На этом же уклоне немалое время стоял и сам Толстой. Он тоже слишком желал видеть во всем благообразие и счастье. Чтоб удержать это благообразие, он бессознательно старался обманывать себя и закрывал глаза на многие темные стороны жизни. В "Первой ступени" Толстой делает характерное признание: "Когда я писал романы, то тогда для меня необъяснимое затруднение, в котором я находился, заключалось в том, чтобы изобразить тип светского человека идеально хороший, добрый и вместе с тем такой, который был бы верен действительности".

Еще характернее один полемический эпизод по поводу "Войны и мира". Толстого упрекали, что в его романе "недостаточно определен характер времени", не чувствуется, например, ужасов крепостного права. Толстой решительно возражает, что все эти ужасы - закладывание жен в стены, сечение взрослых сыновей, Салтычиха и т. п. - лишь единичные случаи. Об этих выступающих случаях мы узнаем из преданий, записок, повестей и решаем, что таков был преобладающий характер того времени. Но это совсем неверно. В общем, ужасов тогда было ничуть не больше, чем теперь или когда-либо.

Но вот самый обычный для того времени, повседневный эпизод. Мы узнаем о нем из черновых автобиографических заметок самого же Толстого.

"Отец мой в двадцать лет уже был не невинным юношей, а еще до поступления на военную службу, лет шестнадцати, был соединен родителями, как думали тогда, для его здоровья, с дворовой девушкой. От этой связи был сын Мишенька, которого определили в почтальоны и который при жизни отца жил хорошо, но потом сбился с пути и часто уже к нам, взрослым братьям, обращался за помощью. Помню то странное чувство недоумения, которое я испытывал, когда этот, впавший в нищенство, брат мой, очень похожий (более всех нас) на отца, просил нас о помощи и был благодарен за 10-15 рублей, которые давали ему".

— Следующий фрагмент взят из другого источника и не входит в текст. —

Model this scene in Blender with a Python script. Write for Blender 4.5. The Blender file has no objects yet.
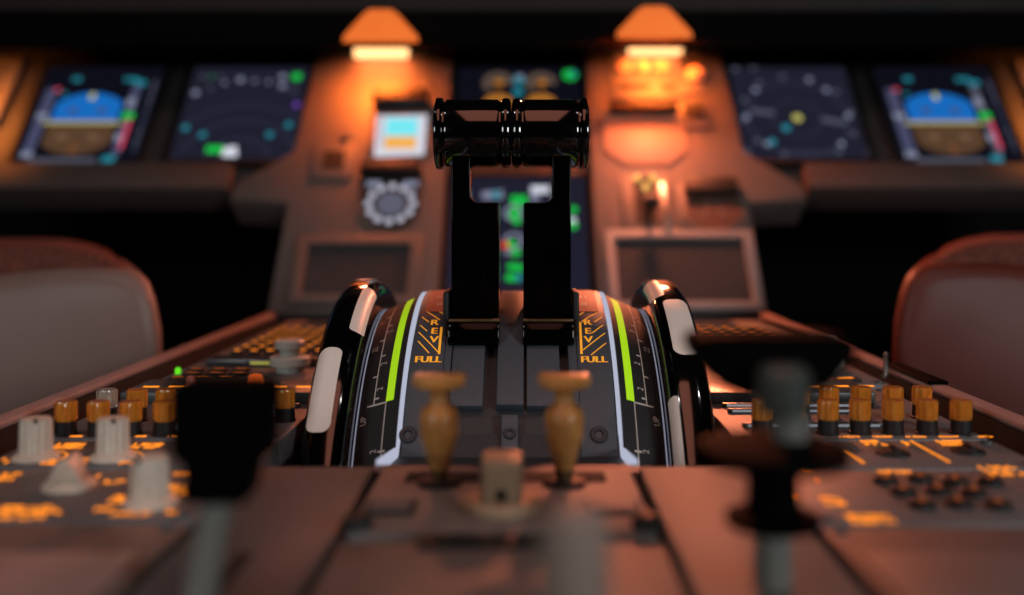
import bpy, bmesh, math, random
from mathutils import Vector, Matrix
random.seed(7)
SC = bpy.context.scene
COL = SC.collection
ZP = 0.60                       # height of the pedestal top above the cockpit floor (added at the end)
PI = math.pi
# ---------------------------------------------------------------- camera model
F, U0, V0 = 1000.0, 525.0, 215.0
CX, CZ = 0.007, 0.097
def at(u, v, Y): return Vector((CX + (u-U0)/F*Y, Y, CZ - (v-V0)/F*Y))
def ground(u, v, z=0.0): return at(u, v, (CZ-z)*F/(v-V0))
K = 0.78; S = math.sqrt(1+K*K)
XV = Vector((1,0,0)); TV = Vector((0,K,1))/S; NV = Vector((0,-1,K))/S
PO = Vector((0,0.95,0))
PM = Matrix.Translation(PO) @ Matrix(((1,0,0),(0,TV.y,NV.y),(0,TV.z,NV.z))).to_4x4()
def pan(u, v, c=0.0):           # point of the sloping instrument panel seen at u, v
    Y = (0.95 - c*S + K*CZ)/(1 - K*(V0-v)/F)
    p = at(u, v, Y) - PO
    return p.x, p.dot(TV)
# ---------------------------------------------------------------- materials
def lin(c):
    return tuple((x/255/12.92 if x/255 <= .04045 else ((x/255+.055)/1.055)**2.4) for x in c)
MATS = {}
def mat(name, rgb, rough=.5, metal=0., noise=.12, scale=60., spec=.5, coat=0., trans=0., bump=0., emit=None, estr=0., ior=1.45):
    m = bpy.data.materials.new(name); m.use_nodes = True
    nt = m.node_tree; b = nt.nodes['Principled BSDF']
    c = lin(rgb)
    tc = nt.nodes.new('ShaderNodeTexCoord'); n = nt.nodes.new('ShaderNodeTexNoise')
    n.inputs['Scale'].default_value = scale; n.inputs['Detail'].default_value = 4
    nt.links.new(tc.outputs['Object'], n.inputs['Vector'])
    r = nt.nodes.new('ShaderNodeValToRGB')
    r.color_ramp.elements[0].color = tuple(x*(1-noise) for x in c)+(1,)
    r.color_ramp.elements[1].color = tuple(min(1, x*(1+noise)) for x in c)+(1,)
    r.color_ramp.elements[0].position = .3; r.color_ramp.elements[1].position = .7
    nt.links.new(n.outputs['Fac'], r.inputs['Fac']); nt.links.new(r.outputs['Color'], b.inputs['Base Color'])
    b.inputs['Roughness'].default_value = rough; b.inputs['Metallic'].default_value = metal
    b.inputs['Specular IOR Level'].default_value = spec; b.inputs['Coat Weight'].default_value = coat
    b.inputs['Coat Roughness'].default_value = .04
    b.inputs['Transmission Weight'].default_value = trans; b.inputs['IOR'].default_value = ior
    if bump:
        bp = nt.nodes.new('ShaderNodeBump'); bp.inputs['Strength'].default_value = bump; bp.inputs['Distance'].default_value = .001
        nt.links.new(n.outputs['Fac'], bp.inputs['Height']); nt.links.new(bp.outputs['Normal'], b.inputs['Normal'])
    if emit:
        b.inputs['Emission Color'].default_value = lin(emit)+(1,); b.inputs['Emission Strength'].default_value = estr
    MATS[name] = m
    return m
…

Известно, что в "Войне и мире" под именем графа Николая Ильича Ростова выведен отец Толстого, граф Николай Ильич Толстой. В начале романа мы знакомимся с Ростовым как раз в то время, когда Николаю около шестнадцати лет и он только собирается вступить на военную службу. В гостиной сидят "большие" и чопорно разговаривают. Вдруг с бурною волною смеха и веселья врывается молодежь - Наташа и Соня, Борис и Николай. Мила и трогательна их детская, чистая влюбленность друг в друга.

"После того, как луч солнца, проникнувший в гостиную вместе с этим молодым поколением, исчез", - графиня-мать, между прочим, говорит со вздохом:

"Все боишься, все боишься! Именно тот возраст, в котором так много опасностей... Но я знаю, что Николенька, по своему пылкому характеру, ежели будет шалить (мальчику нельзя без этого), то все не так, как эти петербургские господа".

И щекотливой этой темы Толстой больше не касается. Николай объясняется с огорченною, ревнующею кошечкою-Сонею, целует ее. Все так чисто, так светло, трогательно и "благообразно". Но мы знаем теперь: вечером заботливая мать приведет в спальню сына крепостную девушку с испуганными, неподвижными глазами, строго-настрого прикажет ей не противиться ласкам барчука. "Мальчику нельзя без этого". И где тогда весь тот светлый, радостно-чистый мир, в котором живет молодежь Ростовых.

Вот Стива Облонский. Человек он грешный, думает только о плотских удовольствиях; но чувствуется, что для художника он гораздо ближе и приемлемее, чем, например, самоотверженная Варенька или умный, корректный Кознышев. Ближе потому, что в Стиве есть жизнь, которой нет в тех, что весь он переполнен весельем и радостью жизни. Всех, с кем он встречается, он заражает неодолимою своею жизнерадостностью. "Степана Аркадьевича не только любили все за его добрый, веселый нрав и несомненную честность, но в нем, в его красивой, светлой наружности, было что-то физически действовавшее дружелюбно и весело на людей, встречавшихся с ним".